AD – Vous n’intervenez pas dans la commercialisation ?
SM – Pas du tout ! (Ton ferme). Mais depuis que nous contrôlons la frontière à Goma et à Bukavu, nous percevons des droits de douane sur les marchandises, avec des tarifs plus réduits et sans l’arbitraire et la corruption qui caractérisent le régime de Kinshasa.
Des sanctions injustes
AD – Et les sanctions qui vous visent ainsi que le Rwanda ?
SM – C’est injuste. La vérité finira par émerger. Quand on tue les nôtres, personne ne s’émeut et il n’y a pas de sanctions. Quand nous réagissons, nous sommes sanctionnés.
AD. Quelles sont les relations entre le M23 politique et militaire ?
SM – Bertrand Bisimwa est le président du M23, j’en suis le vice-président et je m’occupe de la branche militaire. Nous faisons partie d’une plateforme plus large, l’AFC, l’Alliance Fleuve Congo dont Corneille Nangaa est le coordinateur.
L’argent des banques n’appartient pas à Tshisekedi !
AD – À Goma, la vie semble normale, mais les banques sont fermées, pourquoi ?
SM – C’est Kinshasa qui a fermé les banques.

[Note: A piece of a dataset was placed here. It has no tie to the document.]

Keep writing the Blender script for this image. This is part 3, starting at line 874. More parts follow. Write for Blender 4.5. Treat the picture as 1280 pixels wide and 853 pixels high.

L’argent déposé dans les banques n’appartient pas à Tshisekedi, mais aux clients ! Il punit la population et continue la spoliation à distance.
AD – Le M23 est-il multiethnique ?
SM – Notre président est un Shi, notre porte-parole est Luba comme Tshisekedi, le porte-parole adjoint est Mukongo du Bas-Congo (il me cite une série de noms avec leur appartenance ethnique), mais nous voulons construire une nation et un Etat qui dépassent ces questions ethniques qui handicapent notre grand pays.
Qu’est-ce que Tshisekedi a fait pour les Congolais ?
AD – Quel message souhaitez-vous adresser à la communauté internationale ?
SM – Notre combat est existentiel. Nous luttons pour notre survie. Nous sommes pour un Congo uni, décentralisé et fédéral qui s’attaque avec urgence aux questions de développement et de gouvernance. Vous avez vu comment vivent les Congolais sous Tshisekedi ? Qu’est-ce qu’il a fait pour eux ?
AD. Vous êtes un combattant, vous avez passé cinq années dans des conditions très difficiles sur les hauteurs du volcan Sabinyo aux limites des trois pays, Congo, Rwanda et Ouganda. Comment viviez-vous ? Dans une maison ?
Sultani Makenga : (Éclats de rire). Je vais vous inviter à aller voir sur place vous-mêmes ! (Fin).
* Propos recueilli le 12 mars 2025 à Goma par Alain DESTEXHE, Sénateur honoraire belge, Ancien secrétaire général de Médecins sans frontières (MSF) international, Initiateur en 1997 de la Commission d’enquête du Sénat belge sur le génocide des Tutsi du Rwanda en 1994.